By now, the snowballing financial crisis has gotten everyone's attention. With the damage approaching $1.4 trillion and counting, it is still too early to weigh definitively the various causes or to foresee the major consequences, but herewith a few observations.
Before Wall Street added its greed and recklessness to the equation, it was Washington that really created this problem. The Community Reinvestment Act of 1977 was the government's response to alleged racial redlining in mortgages. The idea was to expand access to housing to minorities who had lower rates of homeownership — even though many in those same groups had weaker credit histories.
In 1995, the Clinton Administration significantly toughened enforcement of the Act and lenders were under tremendous pressure to give loans to people with no credit history and insufficient income. Warnings by critics were ignored and politicians like Barney Frank, the current chair of the House Financial Services Committee, championed these loans. Neither he nor former Fannie Mae chairman Franklin Raines has rushed to take responsibility for the massive home foreclosures that have had their greatest impact in the lower-income communities they were trying to help.

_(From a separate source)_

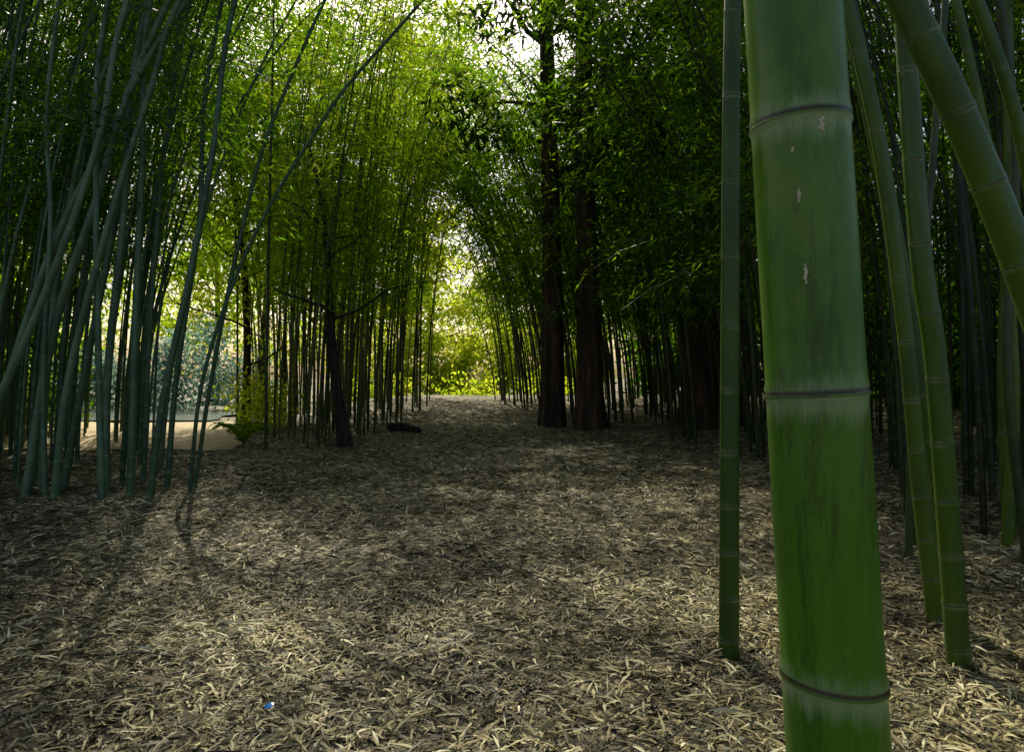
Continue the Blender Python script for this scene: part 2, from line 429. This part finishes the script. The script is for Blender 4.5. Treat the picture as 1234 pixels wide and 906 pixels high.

Despite the non-financial criteria pushed by government, the mortgage industry went along and sold mortgages to families with insufficient income and no history of responsibly paying debts. Worse, in recent years "no documentation" loans became all the rage. Lenders' recklessness in affirmative-action lending fully matched the spinelessness of their colleagues in college administration. Yet lowering credit standards is no more helpful to the "beneficiaries" than lowering academic standards in college admissions. Both make people in power feel good about themselves, while setting up others for painful, life-altering failures.